** What the exercise asks **
Reproduce exactly, with no pictures, each line from the opening of the material down through the line containing "YF-.0009), MT['maroon'], lab)".

** Provided material **
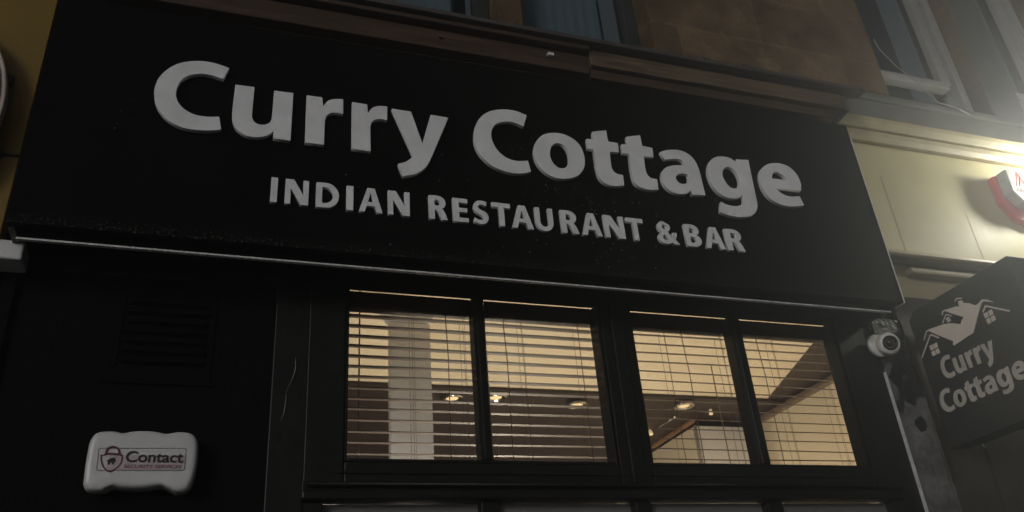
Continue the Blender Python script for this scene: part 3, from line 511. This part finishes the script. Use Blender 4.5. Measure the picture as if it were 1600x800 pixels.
finish('house_emblem', shape_mesh([P2('house')], .0008, 0, 'xz', YF-.0009), MT['ink'], lab)
c = A['contact']
me = text_mesh('Contact', c[0][0]-.001, c[1][0], c[0][1]-.0008, (c[2][1]-c[0][1])*1.02, .0008, .022, 'xz', YF-.0009)
finish('name_lettering', me, MT['ink'], lab)
c = A['sec']
finish('small_lettering', text_mesh('SECURITY SERVICES', c[0][0], c[1][0], c[0][1]-.0008, (c[2][1]-c[0][1])*.9, .0006, .012, 'xz', YF-.0009), MT['maroon'], lab)

# ------------------------------------------------------------------ projecting house-shaped sign
T = thing('projecting_sign', 'black projecting sign with house roof emblem and the words Curry Cottage', 'sign', (2.80, -.03, 2.69))
XF = 2.75
MB().prism([(-.575,2.40),(-.575,2.981),(-.075,2.981),(-.040,2.95),(-.040,2.40)], 'x', XF, 2.845).build('panel', MT['signblack'], T, bevel=.003)
for zz in (2.50, 2.85): MB().box(2.78, 2.815, -.041, -.001, zz, zz+.03).build('bracket', MT['galv'], T)
em = finish('roof_emblem', shape_mesh([[tuple(p[:2]) for p in DATA['logo']['poly'][0]]], .003, 0, 'yz', XF-.0005), MT['signlogo'], T)
for pts, wd in DATA['logo']['strokes']:
    finish('eaves_line', shape_mesh(stroke(pts, wd), .003, 0, 'yz', XF-.0008), MT['signlogo'], em)
for q in DATA['logo']['wins']:
    P = [Vector(p[:2]) for p in q]
    def bl(u, v): return tuple((P[0]*(1-u)+P[1]*u)*(1-v)+(P[3]*(1-u)+P[2]*u)*v)
    lp = []
    for a, b in ((0,.43),(.57,1)):
        for c_, d_ in ((0,.44),(.56,1)): lp.append([bl(a,c_),bl(b,c_),bl(b,d_),bl(a,d_)])
    finish('emblem_window', shape_mesh(lp, .003, 0, 'yz', XF-.0008), MT['signlogo'], em)
def word(idx, y_left, z_base, s, sx):
    ox = min(p[0] for p in DATA['big'][idx[0]][1][0])
    for i in idx:
        nm, loops = DATA['big'][i]
        lp = [[(y_left+(p[0]-ox)*sx, z_base+(p[1]-3.307)*s) for p in smooth_path(l)] for l in loops]
        finish('letter', shape_mesh(lp, .003, 0, 'yz', XF-.0006), MT['signtext'], T)
word(range(0, 5), .1235, 2.652, .325, .272)
word(range(5, 12), .0655, 2.535, .325, .300)

# ------------------------------------------------------------------ neighbour on the right
T = thing('neighbour_fascia', 'cream painted shop fascia right of the black sign, lit by the lamp', 'fascia', (4.5, -.08, 3.2))
MB().box(2.60, 8.0, -.085, -.013, 3.252, 3.935).build('board', MT['cream'], T)
MB().prism([(-.145,3.905),(-.16,3.935),(-.165,3.958),(-.02,3.975),(-.02,3.905)], 'x', 2.60, 8.0).build('cornice', MT['creamtrim'], T, bevel=.004)
MB().prism([(-.110,3.855),(-.125,3.878),(-.132,3.902),(-.087,3.902),(-.087,3.855)], 'x', 2.60, 8.0).build('bed_moulding', MT['creamtrim'], T, bevel=.004)
for a in (2.815, 3.262, 3.70, 4.3, 4.9, 5.5): MB().box(a, a+.007, -.0860, -.0853, 3.254, 3.68 if a < 2.9 else 3.52).build('joint_strip', MT['creamtrim'], T, bevel=.002)
MB().prism([(-.125,3.222),(-.135,3.232),(-.130,3.250),(-.087,3.250),(-.087,3.222)], 'x', 2.60, 8.0).build('lower_moulding', MT['creamtrim'], T, bevel=.004)
MB().box(2.60, 8.0, -.014, -.001, 3.084, 3.250).build('frieze', MT['creamtrim'], T)
MB().box(2.84, 8.0, -.060, -.016, 3.185, 3.215).build('batten', MT['creamtrim'], T, bevel=.006)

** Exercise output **
Continue the Blender Python script for this scene: part 3, from line 511. This part finishes the script. Use Blender 4.5. Measure the picture as if it were 1600x800 pixels.
finish('house_emblem', shape_mesh([P2('house')], .0008, 0, 'xz', YF-.0009), MT['ink'], lab)
c = A['contact']
me = text_mesh('Contact', c[0][0]-.001, c[1][0], c[0][1]-.0008, (c[2][1]-c[0][1])*1.02, .0008, .022, 'xz', YF-.0009)
finish('name_lettering', me, MT['ink'], lab)
c = A['sec']
finish('small_lettering', text_mesh('SECURITY SERVICES', c[0][0], c[1][0], c[0][1]-.0008, (c[2][1]-c[0][1])*.9, .0006, .012, 'xz', YF-.0009), MT['maroon'], lab)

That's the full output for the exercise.